DYNAMISM OF A SOCCER PLAYER
UMBERTO BOCCIONI, 1913
Okay. Somewhere in here there's a soccer player. Good luck with that one! Six and a half feet of orange and blue going off like a grenade, and a guy who's been more or less deleted by his own speed. These are the Futurists. Italy, around 1913, completely high on the future. Engines, speed, machines, anything loud and new and fast. And they hated the past so much they wanted the museums burned down. Called them cemeteries. Boccioni was their big painter, and the whole point was to kill the one thing painting always did. Hold a body still so you can look at it. He wanted the opposite. Make it move. Make it come apart. They had other plans too.
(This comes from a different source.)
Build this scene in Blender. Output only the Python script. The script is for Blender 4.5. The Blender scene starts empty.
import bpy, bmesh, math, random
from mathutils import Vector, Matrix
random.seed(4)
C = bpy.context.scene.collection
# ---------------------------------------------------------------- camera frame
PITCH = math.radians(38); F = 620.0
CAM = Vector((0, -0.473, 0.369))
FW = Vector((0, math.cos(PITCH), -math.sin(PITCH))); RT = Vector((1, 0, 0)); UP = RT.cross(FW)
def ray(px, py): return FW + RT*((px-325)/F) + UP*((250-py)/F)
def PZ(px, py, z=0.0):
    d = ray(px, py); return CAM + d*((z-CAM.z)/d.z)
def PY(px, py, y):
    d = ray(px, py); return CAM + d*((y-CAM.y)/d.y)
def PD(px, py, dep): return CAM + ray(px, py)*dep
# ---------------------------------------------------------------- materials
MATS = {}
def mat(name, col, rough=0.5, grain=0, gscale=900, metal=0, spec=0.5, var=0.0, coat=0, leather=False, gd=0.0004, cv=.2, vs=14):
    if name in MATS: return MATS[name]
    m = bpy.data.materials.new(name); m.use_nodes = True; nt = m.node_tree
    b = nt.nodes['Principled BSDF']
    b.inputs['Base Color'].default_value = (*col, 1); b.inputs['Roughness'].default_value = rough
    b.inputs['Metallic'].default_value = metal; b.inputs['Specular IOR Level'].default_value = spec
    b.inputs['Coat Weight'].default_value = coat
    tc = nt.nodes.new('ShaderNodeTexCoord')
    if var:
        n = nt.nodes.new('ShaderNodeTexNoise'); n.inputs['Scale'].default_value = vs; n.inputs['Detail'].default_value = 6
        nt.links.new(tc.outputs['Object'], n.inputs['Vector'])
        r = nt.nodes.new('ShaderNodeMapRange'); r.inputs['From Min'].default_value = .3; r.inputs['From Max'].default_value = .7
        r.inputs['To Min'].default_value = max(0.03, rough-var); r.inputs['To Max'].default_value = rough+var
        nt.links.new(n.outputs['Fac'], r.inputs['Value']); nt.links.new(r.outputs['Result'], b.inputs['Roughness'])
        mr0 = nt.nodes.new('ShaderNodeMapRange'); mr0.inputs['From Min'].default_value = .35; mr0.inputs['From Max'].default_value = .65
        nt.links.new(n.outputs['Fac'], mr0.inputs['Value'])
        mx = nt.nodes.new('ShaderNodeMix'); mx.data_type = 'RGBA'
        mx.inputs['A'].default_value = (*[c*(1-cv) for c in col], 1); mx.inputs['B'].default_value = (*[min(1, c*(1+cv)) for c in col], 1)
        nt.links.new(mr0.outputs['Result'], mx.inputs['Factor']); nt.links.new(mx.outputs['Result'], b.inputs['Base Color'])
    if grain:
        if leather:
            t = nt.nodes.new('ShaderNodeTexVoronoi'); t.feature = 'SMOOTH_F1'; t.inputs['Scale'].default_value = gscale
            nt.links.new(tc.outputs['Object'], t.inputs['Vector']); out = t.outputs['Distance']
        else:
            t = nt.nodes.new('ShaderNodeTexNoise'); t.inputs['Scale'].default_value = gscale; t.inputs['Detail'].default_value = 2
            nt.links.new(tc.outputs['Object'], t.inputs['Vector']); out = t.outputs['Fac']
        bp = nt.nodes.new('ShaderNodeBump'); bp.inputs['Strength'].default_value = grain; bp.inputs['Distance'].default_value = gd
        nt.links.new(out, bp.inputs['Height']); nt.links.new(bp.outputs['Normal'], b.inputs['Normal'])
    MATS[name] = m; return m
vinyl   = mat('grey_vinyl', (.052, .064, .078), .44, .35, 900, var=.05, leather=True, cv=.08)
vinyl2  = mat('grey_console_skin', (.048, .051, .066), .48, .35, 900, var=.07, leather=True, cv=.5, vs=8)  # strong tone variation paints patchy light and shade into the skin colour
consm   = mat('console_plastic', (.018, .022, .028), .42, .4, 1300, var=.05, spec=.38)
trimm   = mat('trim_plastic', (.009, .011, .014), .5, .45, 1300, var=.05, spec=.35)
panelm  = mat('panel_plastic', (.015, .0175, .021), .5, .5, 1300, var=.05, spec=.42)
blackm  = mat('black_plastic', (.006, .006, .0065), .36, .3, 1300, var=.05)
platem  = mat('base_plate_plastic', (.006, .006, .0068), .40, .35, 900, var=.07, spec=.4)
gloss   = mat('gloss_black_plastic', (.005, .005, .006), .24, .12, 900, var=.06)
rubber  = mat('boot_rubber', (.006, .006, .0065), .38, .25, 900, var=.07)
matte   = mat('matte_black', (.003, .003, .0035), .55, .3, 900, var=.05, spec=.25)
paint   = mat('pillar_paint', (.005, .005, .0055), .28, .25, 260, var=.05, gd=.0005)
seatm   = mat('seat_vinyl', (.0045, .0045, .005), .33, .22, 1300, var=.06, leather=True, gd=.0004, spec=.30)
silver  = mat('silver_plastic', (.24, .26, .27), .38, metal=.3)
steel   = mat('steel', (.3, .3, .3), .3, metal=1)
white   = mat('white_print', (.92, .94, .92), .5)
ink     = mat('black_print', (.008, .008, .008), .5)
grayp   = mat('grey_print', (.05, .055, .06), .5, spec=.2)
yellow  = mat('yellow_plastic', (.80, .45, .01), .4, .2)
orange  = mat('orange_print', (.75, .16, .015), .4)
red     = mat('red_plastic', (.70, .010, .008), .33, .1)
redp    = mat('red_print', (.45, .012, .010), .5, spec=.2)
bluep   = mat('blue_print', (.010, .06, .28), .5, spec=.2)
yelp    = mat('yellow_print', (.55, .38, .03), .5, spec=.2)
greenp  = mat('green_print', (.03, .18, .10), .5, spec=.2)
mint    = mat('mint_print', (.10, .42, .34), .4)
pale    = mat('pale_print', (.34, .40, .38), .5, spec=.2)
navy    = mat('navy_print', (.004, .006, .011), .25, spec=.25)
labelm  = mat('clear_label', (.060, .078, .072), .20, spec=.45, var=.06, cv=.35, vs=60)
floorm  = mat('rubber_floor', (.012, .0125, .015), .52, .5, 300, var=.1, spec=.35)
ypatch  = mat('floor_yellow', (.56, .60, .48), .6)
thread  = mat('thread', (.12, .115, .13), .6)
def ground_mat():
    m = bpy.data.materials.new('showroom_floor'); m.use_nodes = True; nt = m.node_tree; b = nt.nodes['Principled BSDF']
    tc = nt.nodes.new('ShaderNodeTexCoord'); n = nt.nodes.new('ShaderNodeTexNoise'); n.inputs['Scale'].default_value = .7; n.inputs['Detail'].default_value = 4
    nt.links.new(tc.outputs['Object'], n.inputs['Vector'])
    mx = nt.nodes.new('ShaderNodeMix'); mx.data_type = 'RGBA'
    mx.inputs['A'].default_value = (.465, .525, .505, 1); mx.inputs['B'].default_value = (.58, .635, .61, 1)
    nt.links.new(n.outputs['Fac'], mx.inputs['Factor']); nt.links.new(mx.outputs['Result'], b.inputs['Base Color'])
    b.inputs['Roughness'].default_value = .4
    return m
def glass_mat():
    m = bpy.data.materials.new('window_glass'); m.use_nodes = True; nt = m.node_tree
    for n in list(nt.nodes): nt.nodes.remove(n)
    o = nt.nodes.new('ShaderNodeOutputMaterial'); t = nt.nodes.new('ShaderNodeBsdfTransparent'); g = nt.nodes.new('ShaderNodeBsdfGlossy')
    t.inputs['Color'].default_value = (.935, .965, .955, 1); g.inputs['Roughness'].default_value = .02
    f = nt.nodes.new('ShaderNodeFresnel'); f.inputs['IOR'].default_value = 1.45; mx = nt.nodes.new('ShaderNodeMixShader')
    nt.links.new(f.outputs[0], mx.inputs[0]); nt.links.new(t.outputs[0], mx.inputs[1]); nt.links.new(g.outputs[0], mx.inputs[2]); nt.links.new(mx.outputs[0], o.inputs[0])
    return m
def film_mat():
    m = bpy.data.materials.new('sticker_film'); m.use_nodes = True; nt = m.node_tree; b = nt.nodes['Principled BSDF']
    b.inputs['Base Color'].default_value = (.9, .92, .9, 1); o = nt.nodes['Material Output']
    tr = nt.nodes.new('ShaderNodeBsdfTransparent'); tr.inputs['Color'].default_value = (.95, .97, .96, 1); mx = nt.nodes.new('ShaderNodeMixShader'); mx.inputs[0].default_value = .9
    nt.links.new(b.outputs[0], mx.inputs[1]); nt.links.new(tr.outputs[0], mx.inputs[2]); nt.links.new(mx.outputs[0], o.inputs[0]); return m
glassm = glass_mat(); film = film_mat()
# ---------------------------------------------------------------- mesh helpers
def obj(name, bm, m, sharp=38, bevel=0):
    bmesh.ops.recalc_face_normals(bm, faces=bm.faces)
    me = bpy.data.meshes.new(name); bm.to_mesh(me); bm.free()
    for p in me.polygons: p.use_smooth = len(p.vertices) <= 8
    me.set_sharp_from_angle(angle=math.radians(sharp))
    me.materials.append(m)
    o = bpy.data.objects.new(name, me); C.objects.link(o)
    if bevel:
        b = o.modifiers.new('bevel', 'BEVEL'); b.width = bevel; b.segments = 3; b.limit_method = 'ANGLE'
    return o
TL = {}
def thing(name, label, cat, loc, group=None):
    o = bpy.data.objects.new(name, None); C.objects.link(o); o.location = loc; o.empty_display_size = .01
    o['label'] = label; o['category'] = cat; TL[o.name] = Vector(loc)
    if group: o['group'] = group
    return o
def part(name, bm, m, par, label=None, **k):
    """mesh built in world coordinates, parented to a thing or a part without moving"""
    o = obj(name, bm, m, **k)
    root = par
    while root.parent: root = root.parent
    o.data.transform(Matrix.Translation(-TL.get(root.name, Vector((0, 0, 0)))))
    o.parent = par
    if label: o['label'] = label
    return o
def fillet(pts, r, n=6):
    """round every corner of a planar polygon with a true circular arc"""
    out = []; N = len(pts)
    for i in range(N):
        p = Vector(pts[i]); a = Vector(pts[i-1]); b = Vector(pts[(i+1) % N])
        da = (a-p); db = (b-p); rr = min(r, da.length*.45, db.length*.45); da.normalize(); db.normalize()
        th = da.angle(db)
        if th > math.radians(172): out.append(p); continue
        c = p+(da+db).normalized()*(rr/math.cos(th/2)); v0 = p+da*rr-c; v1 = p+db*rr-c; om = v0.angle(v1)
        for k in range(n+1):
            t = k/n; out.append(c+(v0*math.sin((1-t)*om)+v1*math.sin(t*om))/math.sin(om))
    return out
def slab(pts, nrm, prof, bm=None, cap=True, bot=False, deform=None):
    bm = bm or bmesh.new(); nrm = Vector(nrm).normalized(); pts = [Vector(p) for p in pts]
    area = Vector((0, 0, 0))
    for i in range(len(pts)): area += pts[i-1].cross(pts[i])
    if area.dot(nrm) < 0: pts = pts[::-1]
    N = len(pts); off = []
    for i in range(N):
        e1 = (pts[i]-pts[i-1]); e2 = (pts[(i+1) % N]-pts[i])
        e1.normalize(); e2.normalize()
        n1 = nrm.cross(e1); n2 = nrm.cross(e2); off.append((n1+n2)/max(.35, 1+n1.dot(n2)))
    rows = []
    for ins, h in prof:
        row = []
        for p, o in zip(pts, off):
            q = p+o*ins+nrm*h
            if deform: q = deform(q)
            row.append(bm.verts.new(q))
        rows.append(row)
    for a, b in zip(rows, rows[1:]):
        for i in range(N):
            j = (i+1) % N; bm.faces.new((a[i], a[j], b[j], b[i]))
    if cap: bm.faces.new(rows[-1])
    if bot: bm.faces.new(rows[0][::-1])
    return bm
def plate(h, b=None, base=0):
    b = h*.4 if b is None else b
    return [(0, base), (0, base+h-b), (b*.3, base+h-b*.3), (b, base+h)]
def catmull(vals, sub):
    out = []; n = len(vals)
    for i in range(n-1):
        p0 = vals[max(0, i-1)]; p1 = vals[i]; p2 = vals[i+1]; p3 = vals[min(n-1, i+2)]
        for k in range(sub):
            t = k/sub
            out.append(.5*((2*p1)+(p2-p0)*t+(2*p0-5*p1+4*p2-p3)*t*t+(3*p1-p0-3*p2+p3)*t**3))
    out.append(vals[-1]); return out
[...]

Figured a good war would scrub the world clean and start it fresh. So when the real one showed up, they signed up thrilled. Here's how that goes for the painter of pure speed. He's thirty-three, in training, and he falls off a horse. Not the war. A horse. The fastest mind in Italy, taken out by the slowest thing in the army. And yeah, some of this future-worship runs straight into Fascism later. So no, you don't get to call it innocent. But the painting still works. That's the uncomfortable part. The player's still in there. Still moving. The one thing in the whole building that won't hold still. Which is exactly what they wanted. They just didn't picture the wall. White paint, a guard a few feet off, a little label with his name. One of the cemeteries they swore they'd burn. Permanent collection now.